Goal: The required output is the exact run of lines from the line containing "M['apron'] = mat('apron" to the line containing "M['steeld'] = mat('dark", inclusive, and nothing besides.

Source material:

◇ ◇ ◇ ◇

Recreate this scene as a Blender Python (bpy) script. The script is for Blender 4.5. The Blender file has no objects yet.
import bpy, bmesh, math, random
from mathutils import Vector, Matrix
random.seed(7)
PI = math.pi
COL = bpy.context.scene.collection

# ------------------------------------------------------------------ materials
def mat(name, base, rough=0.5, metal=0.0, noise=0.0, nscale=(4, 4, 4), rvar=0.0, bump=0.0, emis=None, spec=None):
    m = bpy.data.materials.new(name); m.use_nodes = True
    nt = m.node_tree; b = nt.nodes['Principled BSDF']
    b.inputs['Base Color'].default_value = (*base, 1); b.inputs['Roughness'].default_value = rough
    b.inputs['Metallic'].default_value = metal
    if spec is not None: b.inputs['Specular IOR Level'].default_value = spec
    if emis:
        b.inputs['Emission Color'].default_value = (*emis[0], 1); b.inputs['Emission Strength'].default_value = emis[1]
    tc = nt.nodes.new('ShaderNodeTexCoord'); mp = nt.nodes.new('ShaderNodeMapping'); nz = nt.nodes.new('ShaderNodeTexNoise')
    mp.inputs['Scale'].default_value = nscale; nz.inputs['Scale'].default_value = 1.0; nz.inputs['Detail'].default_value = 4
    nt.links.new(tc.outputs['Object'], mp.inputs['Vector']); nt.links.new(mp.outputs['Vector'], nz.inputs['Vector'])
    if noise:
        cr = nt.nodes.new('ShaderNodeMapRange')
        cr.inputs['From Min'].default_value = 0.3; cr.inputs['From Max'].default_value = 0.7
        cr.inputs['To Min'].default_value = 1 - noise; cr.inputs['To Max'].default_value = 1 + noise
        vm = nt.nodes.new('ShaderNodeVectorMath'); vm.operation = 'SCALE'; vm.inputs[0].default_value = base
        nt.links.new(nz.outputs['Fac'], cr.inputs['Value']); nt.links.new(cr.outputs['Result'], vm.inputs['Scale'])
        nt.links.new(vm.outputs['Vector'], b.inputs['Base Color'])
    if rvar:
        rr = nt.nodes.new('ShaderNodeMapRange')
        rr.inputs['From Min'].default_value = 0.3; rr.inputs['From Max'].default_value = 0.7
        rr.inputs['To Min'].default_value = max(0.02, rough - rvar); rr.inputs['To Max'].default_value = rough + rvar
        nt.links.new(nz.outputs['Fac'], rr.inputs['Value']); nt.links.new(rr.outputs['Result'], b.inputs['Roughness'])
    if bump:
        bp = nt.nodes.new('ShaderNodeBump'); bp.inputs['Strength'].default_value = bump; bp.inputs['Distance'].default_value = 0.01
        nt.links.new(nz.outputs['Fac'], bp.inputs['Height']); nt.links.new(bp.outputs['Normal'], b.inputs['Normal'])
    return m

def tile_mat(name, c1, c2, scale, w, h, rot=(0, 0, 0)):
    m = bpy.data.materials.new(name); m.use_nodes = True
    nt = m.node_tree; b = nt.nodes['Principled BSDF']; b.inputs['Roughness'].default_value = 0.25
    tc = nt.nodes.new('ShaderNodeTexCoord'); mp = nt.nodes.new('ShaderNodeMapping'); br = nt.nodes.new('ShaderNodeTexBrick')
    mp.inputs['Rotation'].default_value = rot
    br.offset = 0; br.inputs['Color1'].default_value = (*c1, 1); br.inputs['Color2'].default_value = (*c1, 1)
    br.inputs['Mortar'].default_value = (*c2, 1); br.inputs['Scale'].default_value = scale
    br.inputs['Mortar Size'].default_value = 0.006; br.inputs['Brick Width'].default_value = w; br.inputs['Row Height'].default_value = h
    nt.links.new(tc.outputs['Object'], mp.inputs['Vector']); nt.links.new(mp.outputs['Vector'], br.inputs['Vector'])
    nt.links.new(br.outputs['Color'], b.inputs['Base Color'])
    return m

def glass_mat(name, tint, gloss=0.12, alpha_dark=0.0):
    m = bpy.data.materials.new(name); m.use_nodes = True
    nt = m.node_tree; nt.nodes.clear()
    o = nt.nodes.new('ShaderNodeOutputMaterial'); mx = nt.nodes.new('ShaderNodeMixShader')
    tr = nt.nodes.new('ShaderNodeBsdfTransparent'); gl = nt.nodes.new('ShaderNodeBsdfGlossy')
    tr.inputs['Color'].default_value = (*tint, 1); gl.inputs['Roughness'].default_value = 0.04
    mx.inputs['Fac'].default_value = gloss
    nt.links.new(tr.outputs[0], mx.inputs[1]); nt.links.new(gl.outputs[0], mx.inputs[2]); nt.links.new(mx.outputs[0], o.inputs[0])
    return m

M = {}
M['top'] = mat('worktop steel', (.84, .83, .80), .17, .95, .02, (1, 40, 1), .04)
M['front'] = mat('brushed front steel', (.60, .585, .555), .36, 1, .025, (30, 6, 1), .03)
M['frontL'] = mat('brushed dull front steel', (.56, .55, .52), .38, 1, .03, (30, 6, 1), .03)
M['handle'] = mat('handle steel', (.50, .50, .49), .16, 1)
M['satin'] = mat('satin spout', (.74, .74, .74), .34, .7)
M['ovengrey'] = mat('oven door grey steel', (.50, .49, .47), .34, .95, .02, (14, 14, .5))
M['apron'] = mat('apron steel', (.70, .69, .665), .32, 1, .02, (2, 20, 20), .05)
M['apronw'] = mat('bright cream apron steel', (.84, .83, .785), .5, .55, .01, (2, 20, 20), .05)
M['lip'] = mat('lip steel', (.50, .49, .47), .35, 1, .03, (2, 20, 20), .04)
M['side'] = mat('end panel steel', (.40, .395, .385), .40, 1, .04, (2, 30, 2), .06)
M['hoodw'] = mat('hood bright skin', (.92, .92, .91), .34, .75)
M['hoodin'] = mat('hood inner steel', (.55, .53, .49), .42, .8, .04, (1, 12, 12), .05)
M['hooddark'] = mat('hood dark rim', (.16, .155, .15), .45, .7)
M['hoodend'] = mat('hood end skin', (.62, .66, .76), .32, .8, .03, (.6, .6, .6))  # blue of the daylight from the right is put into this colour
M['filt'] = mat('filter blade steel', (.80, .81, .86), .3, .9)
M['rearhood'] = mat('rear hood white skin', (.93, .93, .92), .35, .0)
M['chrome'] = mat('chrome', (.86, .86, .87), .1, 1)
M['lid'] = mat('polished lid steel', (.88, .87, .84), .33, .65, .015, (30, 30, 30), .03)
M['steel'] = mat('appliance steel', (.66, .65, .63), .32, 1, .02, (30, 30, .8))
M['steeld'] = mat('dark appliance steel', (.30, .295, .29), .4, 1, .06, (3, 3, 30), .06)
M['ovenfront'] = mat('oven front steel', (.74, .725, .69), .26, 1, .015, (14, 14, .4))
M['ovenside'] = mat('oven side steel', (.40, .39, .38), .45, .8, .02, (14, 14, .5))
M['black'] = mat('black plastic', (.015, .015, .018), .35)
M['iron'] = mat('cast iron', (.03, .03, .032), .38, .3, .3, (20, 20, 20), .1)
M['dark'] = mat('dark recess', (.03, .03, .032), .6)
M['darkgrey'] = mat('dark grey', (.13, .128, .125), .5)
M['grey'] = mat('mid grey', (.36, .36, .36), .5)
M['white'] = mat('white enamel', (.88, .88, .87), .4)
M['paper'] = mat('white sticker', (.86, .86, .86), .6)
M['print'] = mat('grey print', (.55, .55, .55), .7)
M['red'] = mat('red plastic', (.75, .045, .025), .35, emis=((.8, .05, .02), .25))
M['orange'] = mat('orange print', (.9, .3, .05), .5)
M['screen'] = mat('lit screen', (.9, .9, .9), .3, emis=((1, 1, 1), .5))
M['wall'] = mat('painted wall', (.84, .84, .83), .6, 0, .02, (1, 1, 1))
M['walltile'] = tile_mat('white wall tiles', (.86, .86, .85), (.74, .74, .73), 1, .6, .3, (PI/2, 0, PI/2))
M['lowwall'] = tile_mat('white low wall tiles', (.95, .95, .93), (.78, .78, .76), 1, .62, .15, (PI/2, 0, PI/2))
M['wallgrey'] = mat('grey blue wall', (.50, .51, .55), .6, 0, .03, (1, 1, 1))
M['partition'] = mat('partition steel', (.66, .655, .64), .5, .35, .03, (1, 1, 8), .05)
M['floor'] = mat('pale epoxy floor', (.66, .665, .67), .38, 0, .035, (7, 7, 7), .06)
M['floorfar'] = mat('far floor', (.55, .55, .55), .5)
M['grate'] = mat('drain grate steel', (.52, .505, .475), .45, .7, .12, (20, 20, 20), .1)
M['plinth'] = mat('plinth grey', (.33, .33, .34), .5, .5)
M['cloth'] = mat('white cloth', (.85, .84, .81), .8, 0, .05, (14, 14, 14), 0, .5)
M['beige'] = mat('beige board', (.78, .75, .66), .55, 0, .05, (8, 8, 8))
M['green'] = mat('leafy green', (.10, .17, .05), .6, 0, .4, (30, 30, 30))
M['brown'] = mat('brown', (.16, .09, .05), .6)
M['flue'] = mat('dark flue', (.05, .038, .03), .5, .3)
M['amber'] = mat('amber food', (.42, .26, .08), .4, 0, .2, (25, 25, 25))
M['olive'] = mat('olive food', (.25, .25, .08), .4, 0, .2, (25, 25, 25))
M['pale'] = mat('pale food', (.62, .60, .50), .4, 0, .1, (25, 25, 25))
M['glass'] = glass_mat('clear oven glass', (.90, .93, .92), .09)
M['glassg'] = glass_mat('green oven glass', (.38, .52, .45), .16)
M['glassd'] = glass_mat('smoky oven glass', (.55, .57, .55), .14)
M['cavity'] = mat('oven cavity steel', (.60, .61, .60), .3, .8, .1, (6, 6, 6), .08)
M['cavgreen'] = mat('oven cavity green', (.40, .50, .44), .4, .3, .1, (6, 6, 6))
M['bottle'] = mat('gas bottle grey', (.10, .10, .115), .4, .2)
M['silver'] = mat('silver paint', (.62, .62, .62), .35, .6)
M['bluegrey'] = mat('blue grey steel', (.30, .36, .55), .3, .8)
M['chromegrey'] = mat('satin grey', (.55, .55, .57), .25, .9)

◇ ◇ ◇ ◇

Full output:
M['apron'] = mat('apron steel', (.70, .69, .665), .32, 1, .02, (2, 20, 20), .05)
M['apronw'] = mat('bright cream apron steel', (.84, .83, .785), .5, .55, .01, (2, 20, 20), .05)
M['lip'] = mat('lip steel', (.50, .49, .47), .35, 1, .03, (2, 20, 20), .04)
M['side'] = mat('end panel steel', (.40, .395, .385), .40, 1, .04, (2, 30, 2), .06)
M['hoodw'] = mat('hood bright skin', (.92, .92, .91), .34, .75)
M['hoodin'] = mat('hood inner steel', (.55, .53, .49), .42, .8, .04, (1, 12, 12), .05)
M['hooddark'] = mat('hood dark rim', (.16, .155, .15), .45, .7)
M['hoodend'] = mat('hood end skin', (.62, .66, .76), .32, .8, .03, (.6, .6, .6))  # blue of the daylight from the right is put into this colour
M['filt'] = mat('filter blade steel', (.80, .81, .86), .3, .9)
M['rearhood'] = mat('rear hood white skin', (.93, .93, .92), .35, .0)
M['chrome'] = mat('chrome', (.86, .86, .87), .1, 1)
M['lid'] = mat('polished lid steel', (.88, .87, .84), .33, .65, .015, (30, 30, 30), .03)
M['steel'] = mat('appliance steel', (.66, .65, .63), .32, 1, .02, (30, 30, .8))
M['steeld'] = mat('dark appliance steel', (.30, .295, .29), .4, 1, .06, (3, 3, 30), .06)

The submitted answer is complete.